Drive (Blu-ray) (starring Ryan Gosling)

Ryan Gosling as the unnamed Driver

We are regularly inundated with violence and gore. That’s not a value statement, simply an observation about society today versus 30-40 years ago. I don’t know which is the better way to live but I do know that I am not squeamish about a lot of things that used to freak me out. Through pop culture we have systematically desensitized ourselves to many terrible things… which is why I find it so interesting when a movie is able to perfectly depict the gritty, disgusting (and sometimes necessary) nature of violence… DRIVE does just that. I’m not a person who believes violent movies (or video games, or music, etc) directly cause the world to be a more violent place. Instead, I think they are a reflection on our culture (and not always the one we want to see).

Driver meets Bernie - Ryan Gosling and Albert Brooks

DRIVE opens quietly, with the voice of Ryan Gosling’s nameless driver reciting his rules to a potential client. Soon we witness him going to his next job, helping two criminals escape from a robbery. He is as meticulous as he is talented, which we get to see in short order as he evades the police with such ease it’s a little bit frightening. Driver works by day as a stuntman on movies and his evenings driving in real life getaways. He works for Shannon (the amazing Bryan Cranston in another unforgettable role), a down on his luck former stunt driver and mechanic who helps him with (all of) his work.

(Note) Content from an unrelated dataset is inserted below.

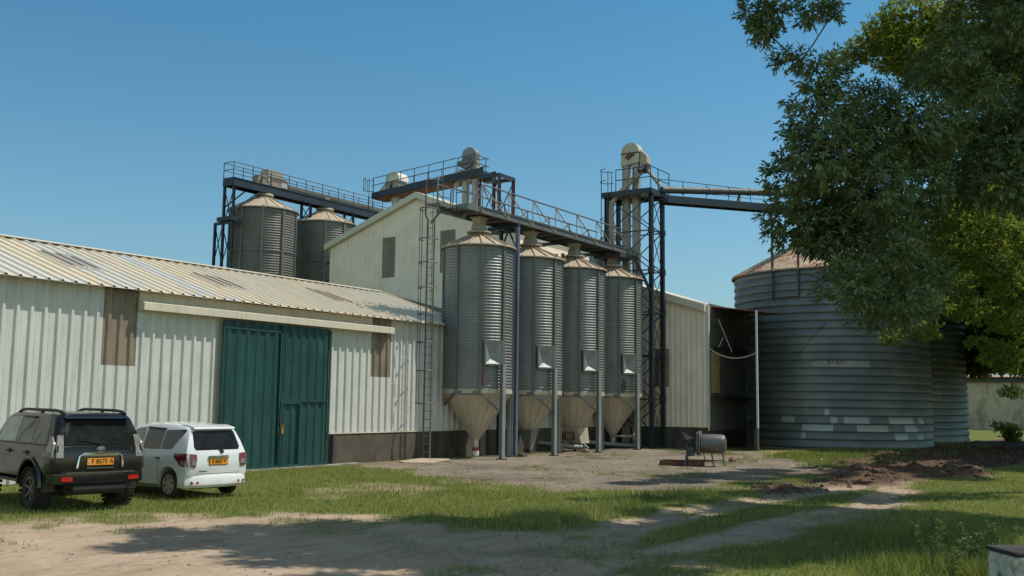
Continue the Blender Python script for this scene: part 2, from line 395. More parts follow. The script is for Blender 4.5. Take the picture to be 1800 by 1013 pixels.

Carey Mulligan and Ryan Gosling

Driver meets, and opens up to, a young woman named Irene (Carey Mulligan of AN EDUCATION) who lives with her son two doors down from him. As they spend time together, Driver opens up and falls for this young family. But when her husband gets out of jail and in over his head with some local mafioso-types, Driver is forced to help her husband to save Irene and her son. It is only a slight twist on a pretty cliché premise, yet the movie keeps you pinned to your seat for the entire ride. It does this, in part, by mixing some incredibly intimate moments with some of the most intense violence you’ll ever see on film.

Ryan Gosling as Driver

Additionally, DRIVE conveys what would be pages of dialogue in another script in a few looks. Instead of quick music video style jump cuts, the director chooses to spend a few seconds longer on each take, allowing the actors to take ownership of the screen. Right from the opening moments, we know that DRIVE is going to take us to a different world. The techno music in the background as the credits roll and bright neon titles remind you, perhaps, of an early Michael Mann movie. I’m not sure if this is intentional but as DRIVE takes off the feeling changes – this is a movie that feels classic, timeless.

Ryan Gosling

This timeless feeling is owed, mostly to amazing performances from stars old and new. There are some truly unforgettable performances here, from Gosling to Mulligan and Cranston, all the way down to smaller roles like Nino (Ron Perlman) and Bernie (Albert Brooks), the ‘bad guys’. But we shouldn’t forget the importance of the deliberate, frenetic work of director Nicolas Winding Refn (of BRONSON and VALHALLA RISING). Refn creates, in this little two hour window, a world of silence and stillness, punctuated only by the loud sounds of car engines during a hectic car chase (some of the best in Hollywood history) and the terrifying moments of violence that lead us to wonder from where our Driver, our hero, came. All in all, this is the best movie I’ve seen this year (or for the past several). I’m sorry that it didn’t do better in the theater but you would be doing yourself a disservice not to go out and immediately pick up this film.

BLU-RAY REVIEW

Video: (1080p, 2.40:1 Widescreen) Like most recent movies, this transfer is really well done. The colors are vibrant from beginning to end and the video is used to convey this minimalist dark fairy tail.

Audio: (English 5.1 DTS-HD Master Audio) This is one of best audio tracks of the year. Silence is punctuated by roaring engines and the sounds of violence. You will be sucked in (and you might even find a place in your heart for techno music).

I Drive (05:26) This HD featurette ties scenes from the movie with interviews to give a quick take on the underlying themes of the movie.

Under the Hood (11:50) This featurette offers a more in-depth look at the cast and how they approached the film. The actors add a lot of next little tidbits and backstory to the process.

Driver and Irene (06:14) This short focuses on the relationship between our two primary characters. They call it a love story pared down to its bare essentials – I think it is simply beautiful.

Cut to the Chase (04:35) This short feature gives a glimpse into the stunt work utilized in creating some of the best car chases in history.

Ryan Gosling with Director Nicolas Winding Refn

Drive Without a Driver: Interview with Nicolas Winding Refn Documentary (25:41) An interesting interview with the Director talking about his experience bringing the movie together and partnering with this incredible cast and crew. My favorite moment – when he’s trying to sell the movie to Gosling he’s “high – stoned out of his mind” but not for any reason you might think…

This Blu-ray also comes with a copy of the film via Ultraviolet Digital Copy for streaming or download to the device of your choosing.